Exercise:
Stop after the line with "return (o[0], o[1], o[2], 1.0)": repeat exactly every line before it, beginning with the first, and that line itself.

Data to use:
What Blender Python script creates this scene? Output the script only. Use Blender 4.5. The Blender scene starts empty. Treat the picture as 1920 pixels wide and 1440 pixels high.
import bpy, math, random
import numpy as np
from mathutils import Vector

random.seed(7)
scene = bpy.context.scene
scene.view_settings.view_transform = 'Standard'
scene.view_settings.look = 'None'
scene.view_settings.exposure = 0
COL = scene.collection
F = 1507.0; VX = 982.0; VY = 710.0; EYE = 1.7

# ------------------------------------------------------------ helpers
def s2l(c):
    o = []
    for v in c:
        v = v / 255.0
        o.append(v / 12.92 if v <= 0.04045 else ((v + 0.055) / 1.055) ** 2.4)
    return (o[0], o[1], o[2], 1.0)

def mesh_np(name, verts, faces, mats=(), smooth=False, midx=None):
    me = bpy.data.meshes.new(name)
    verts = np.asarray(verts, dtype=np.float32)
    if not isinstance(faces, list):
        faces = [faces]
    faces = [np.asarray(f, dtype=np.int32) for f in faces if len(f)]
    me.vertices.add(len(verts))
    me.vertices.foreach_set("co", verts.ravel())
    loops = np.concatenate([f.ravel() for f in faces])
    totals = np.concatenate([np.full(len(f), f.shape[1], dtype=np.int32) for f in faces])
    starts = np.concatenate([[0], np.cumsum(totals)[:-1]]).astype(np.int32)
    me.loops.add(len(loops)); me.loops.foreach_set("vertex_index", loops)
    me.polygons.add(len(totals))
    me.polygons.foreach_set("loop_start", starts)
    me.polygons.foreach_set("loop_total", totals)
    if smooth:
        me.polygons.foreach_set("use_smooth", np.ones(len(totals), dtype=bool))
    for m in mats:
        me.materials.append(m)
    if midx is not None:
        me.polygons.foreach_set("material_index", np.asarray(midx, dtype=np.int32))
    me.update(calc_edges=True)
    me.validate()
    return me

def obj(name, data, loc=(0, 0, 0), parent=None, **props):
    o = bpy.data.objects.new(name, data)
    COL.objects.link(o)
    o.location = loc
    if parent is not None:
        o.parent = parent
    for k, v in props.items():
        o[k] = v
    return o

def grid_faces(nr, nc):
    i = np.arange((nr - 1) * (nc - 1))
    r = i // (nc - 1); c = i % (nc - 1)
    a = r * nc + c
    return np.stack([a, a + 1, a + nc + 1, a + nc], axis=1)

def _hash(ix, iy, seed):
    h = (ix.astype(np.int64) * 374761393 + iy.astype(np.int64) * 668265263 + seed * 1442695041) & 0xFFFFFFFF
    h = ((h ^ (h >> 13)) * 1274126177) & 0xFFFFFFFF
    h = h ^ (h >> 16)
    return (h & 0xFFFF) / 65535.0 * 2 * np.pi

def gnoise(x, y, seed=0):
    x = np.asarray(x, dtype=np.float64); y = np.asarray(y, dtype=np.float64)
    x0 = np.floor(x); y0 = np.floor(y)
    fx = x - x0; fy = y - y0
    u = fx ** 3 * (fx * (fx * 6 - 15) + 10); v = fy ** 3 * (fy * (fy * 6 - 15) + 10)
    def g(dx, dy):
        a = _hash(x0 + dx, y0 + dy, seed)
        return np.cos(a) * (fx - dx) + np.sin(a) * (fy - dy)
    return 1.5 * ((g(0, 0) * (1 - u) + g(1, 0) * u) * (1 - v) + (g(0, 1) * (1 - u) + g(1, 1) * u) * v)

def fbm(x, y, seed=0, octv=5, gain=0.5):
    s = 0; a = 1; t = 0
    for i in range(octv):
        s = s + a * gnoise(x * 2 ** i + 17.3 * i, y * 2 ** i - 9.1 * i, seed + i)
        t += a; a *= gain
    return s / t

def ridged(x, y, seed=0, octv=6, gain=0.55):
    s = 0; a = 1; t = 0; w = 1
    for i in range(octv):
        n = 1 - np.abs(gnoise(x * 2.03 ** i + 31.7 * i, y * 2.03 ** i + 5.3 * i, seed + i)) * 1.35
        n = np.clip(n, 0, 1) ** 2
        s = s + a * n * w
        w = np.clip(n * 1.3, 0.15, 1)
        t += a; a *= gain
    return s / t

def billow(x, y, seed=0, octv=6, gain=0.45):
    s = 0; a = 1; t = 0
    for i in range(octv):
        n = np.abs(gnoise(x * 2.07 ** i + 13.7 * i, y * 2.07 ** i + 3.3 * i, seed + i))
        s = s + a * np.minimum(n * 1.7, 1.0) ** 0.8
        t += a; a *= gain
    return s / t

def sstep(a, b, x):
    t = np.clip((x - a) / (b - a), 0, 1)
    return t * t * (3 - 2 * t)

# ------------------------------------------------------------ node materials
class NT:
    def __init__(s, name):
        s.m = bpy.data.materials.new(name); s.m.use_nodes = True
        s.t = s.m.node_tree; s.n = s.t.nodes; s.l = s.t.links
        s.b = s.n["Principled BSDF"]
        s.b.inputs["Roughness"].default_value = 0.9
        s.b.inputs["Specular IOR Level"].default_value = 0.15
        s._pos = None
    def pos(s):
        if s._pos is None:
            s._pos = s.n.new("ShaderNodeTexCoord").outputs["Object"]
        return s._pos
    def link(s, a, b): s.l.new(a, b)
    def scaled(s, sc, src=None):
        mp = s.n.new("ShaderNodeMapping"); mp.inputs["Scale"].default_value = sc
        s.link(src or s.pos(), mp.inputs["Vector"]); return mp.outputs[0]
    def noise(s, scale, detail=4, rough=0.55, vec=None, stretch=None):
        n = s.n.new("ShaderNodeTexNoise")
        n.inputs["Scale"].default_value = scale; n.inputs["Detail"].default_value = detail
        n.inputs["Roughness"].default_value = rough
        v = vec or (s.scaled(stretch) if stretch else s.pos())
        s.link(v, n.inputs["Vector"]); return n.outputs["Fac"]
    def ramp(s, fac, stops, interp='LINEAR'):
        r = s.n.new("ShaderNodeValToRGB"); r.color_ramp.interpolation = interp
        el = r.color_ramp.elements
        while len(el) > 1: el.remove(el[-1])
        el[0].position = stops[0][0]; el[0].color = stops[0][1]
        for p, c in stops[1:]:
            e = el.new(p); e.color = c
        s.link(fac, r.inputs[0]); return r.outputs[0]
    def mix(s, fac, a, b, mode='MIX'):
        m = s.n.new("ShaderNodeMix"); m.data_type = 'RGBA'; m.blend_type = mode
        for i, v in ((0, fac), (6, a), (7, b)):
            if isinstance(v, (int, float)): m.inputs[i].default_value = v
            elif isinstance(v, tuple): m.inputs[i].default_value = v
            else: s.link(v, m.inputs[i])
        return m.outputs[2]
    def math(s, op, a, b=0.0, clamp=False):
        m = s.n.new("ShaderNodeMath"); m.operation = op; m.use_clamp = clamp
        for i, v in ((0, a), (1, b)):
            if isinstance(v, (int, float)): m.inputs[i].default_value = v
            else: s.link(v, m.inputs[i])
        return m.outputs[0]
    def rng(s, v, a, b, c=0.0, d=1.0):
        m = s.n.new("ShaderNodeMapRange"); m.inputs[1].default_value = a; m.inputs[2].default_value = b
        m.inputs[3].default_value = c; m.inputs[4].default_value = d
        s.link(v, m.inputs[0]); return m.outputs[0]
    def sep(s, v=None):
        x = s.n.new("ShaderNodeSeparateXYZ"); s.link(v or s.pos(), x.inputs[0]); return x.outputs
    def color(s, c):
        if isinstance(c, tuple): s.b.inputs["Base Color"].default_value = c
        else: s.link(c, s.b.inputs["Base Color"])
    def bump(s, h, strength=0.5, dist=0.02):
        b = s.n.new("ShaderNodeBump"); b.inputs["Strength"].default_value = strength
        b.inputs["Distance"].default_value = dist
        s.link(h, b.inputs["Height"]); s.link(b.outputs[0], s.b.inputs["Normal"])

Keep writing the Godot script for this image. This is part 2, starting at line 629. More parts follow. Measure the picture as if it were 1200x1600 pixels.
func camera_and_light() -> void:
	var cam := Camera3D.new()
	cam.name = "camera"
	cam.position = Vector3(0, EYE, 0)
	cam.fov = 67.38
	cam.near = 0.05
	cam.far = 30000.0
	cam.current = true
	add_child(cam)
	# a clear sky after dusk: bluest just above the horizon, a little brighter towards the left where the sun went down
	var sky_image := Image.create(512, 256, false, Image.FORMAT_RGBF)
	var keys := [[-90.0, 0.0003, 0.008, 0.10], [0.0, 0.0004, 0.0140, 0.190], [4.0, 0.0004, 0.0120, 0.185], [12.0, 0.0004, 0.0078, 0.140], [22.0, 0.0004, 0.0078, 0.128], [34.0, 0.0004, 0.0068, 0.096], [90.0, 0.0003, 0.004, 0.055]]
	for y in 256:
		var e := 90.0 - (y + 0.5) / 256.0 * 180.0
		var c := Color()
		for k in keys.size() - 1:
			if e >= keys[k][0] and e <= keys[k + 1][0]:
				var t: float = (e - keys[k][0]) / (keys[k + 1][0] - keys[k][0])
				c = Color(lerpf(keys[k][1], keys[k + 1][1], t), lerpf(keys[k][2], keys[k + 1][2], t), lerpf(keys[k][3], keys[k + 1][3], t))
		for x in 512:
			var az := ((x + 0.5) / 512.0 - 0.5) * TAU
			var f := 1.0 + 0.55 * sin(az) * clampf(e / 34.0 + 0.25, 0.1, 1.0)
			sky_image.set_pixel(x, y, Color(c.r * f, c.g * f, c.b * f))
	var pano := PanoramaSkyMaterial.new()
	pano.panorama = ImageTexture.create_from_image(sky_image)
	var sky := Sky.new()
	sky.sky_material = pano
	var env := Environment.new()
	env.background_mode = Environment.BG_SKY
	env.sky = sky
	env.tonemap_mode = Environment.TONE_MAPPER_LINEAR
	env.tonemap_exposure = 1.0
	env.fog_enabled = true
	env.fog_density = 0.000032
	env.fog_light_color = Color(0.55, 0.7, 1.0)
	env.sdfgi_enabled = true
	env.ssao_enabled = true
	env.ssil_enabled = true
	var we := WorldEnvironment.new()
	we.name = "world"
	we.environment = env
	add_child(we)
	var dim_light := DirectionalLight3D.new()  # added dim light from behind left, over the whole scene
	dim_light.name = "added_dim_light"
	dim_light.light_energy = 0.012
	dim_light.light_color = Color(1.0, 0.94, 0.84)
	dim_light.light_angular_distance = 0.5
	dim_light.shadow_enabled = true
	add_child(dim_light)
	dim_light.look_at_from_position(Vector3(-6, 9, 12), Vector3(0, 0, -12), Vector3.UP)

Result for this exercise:
What Blender Python script creates this scene? Output the script only. Use Blender 4.5. The Blender scene starts empty. Treat the picture as 1920 pixels wide and 1440 pixels high.
import bpy, math, random
import numpy as np
from mathutils import Vector

random.seed(7)
scene = bpy.context.scene
scene.view_settings.view_transform = 'Standard'
scene.view_settings.look = 'None'
scene.view_settings.exposure = 0
COL = scene.collection
F = 1507.0; VX = 982.0; VY = 710.0; EYE = 1.7

# ------------------------------------------------------------ helpers
def s2l(c):
    o = []
    for v in c:
        v = v / 255.0
        o.append(v / 12.92 if v <= 0.04045 else ((v + 0.055) / 1.055) ** 2.4)
    return (o[0], o[1], o[2], 1.0)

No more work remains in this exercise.